4 January 2022

Link to Podcast: https://ventureunlocked.substack.com/p/m13s-carter-reum-on-building-an-operational

Link to Transcript: https://docs.google.com/document/d/1QJOHC2RvlY5DD1VOm3CSW13SboGRVIOf

(Venture Unlocked doesn’t publish transcripts; so I got this done via Temi.com with additional reviews by @core_chirag; you are welcome!)

Sajith: Enjoyed this podcast, especially for the ideas around Propulsion Partners. The episode is far more relevant for those of us in venture though.

Carter: And one of the insights we had along the way was, we thought we were better investors because we were operators and we thought we were better operators because we were investors and really, what that distills back to is that we were seeing so many different ways of companies scaling. We are getting access to so much information and it was allowing us to be better at both and then we sold our company in 2015 and said, look, we wanna become full-time investors. We looked around and said, look, the whole world's being evolved and disrupted. We think venture needs to evolve. And what are the trends that lead us to believe a new model is needed?
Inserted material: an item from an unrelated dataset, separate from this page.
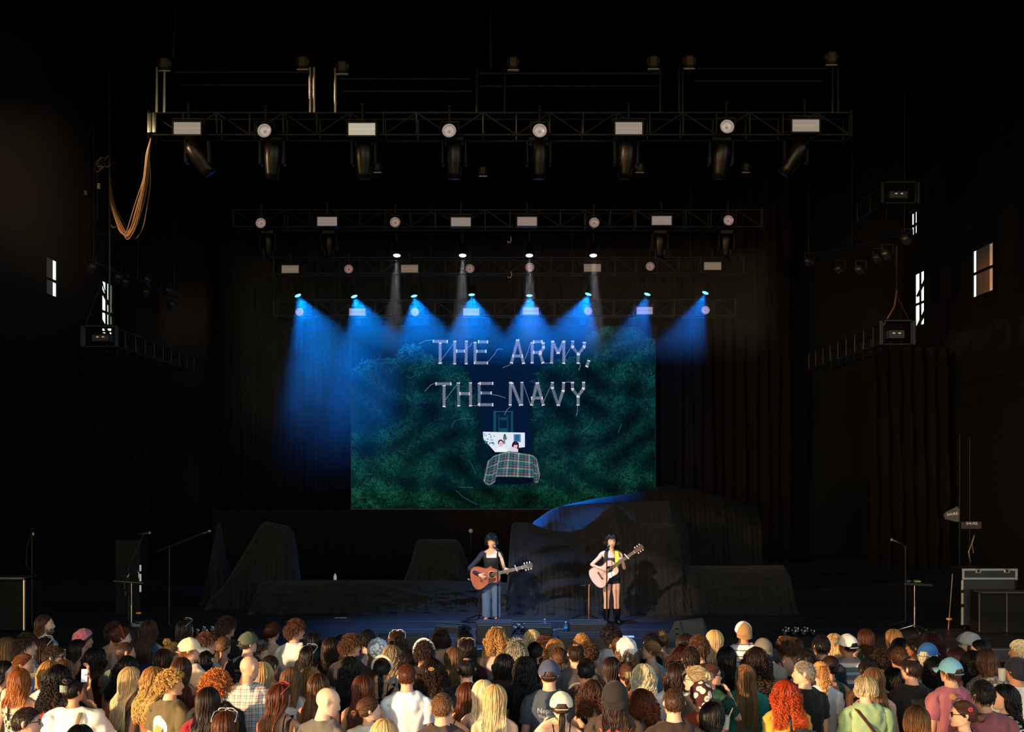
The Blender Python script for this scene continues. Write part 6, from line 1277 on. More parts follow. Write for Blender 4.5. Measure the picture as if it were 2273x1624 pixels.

And we kind of saw two trends that led us to believe the world of venture was shifting specifically in the spaces that we played. One was complete democratization of the ability to launch new companies.

(second trend)……now for the first time, a 1% difference is now a 1000 times better and a stat that I love just ‘cause it's the easiest to quantify this idea of, uh, in D2C, a 1% difference in 40 commerce statistics is a 400% increase in sales, compound that over three years and you're talking about a 5x difference in revenue. The winner goes on to be a unicorn.

Still, the second quartile ends up basically going out of business and so, we basically said, look, there's a fundamental shift happening in the venture, how do we build a firm that's not designed to only pick the winners, which is sourcing, but how do we build a firm that's all around - how do we make winners? And we said, how do we do it in an institutionalized and scalable way that acts as a flywheel where actually the bigger we become, (stronger) the model is.

…when you look at it, all these big private equity firms like Bain capital and others, all have these very large operating groups, ‘cause they realize the way you build better companies is you actually help them kind of execute better and we just think the same fundamental shift is happening in the venture. There are so many great companies, so many great ideas, but so many people going after it and so, we believe fundamentally that we've built a platform around this propulsion platform that helps companies execute better and effectively gives them a better chance at success.

Propulsion Partners

So, we have 10 partners at the firm. Five of those are full-time investing partners, all with operating backgrounds, but five of those are these vertically focused propulsion partners and their job every single day is to wake up and help our portfolio companies execute better and I think you saw some models a few years ago where platforms would try to add platform resources and they do it across maybe one dimension or two dimensions. We fundamentally thought that look, we need to help with all the dimensions and so, you know, our pillars are brand, product, distribution, acquisition, operations, and talent. And we have a partner and a team. Uh, we actually have one and a half people on our propulsion team for every person on our investing team. So, it shows the focus on building a firm around helping companies execute better and the idea for what us is we still back tremendous entrepreneurs, right?

I'll say is the way we think about startups is like shooting a rocket from earth to the moon. If you change the course of the rocket one degree after a mile, you're only 92 feet off course, but by the time you get to the moon, well, you never get to the moon ‘cause you're 4,169 miles off. And so, if we can build a firm, that's just trying to change the trajectories of these rocket ships one or two or three degrees. You can fundamentally change the trajectory of these companies because they get up the J curve faster, and they raise better follow-on capital. They're able to hire better people and kind of the flywheels then kick in.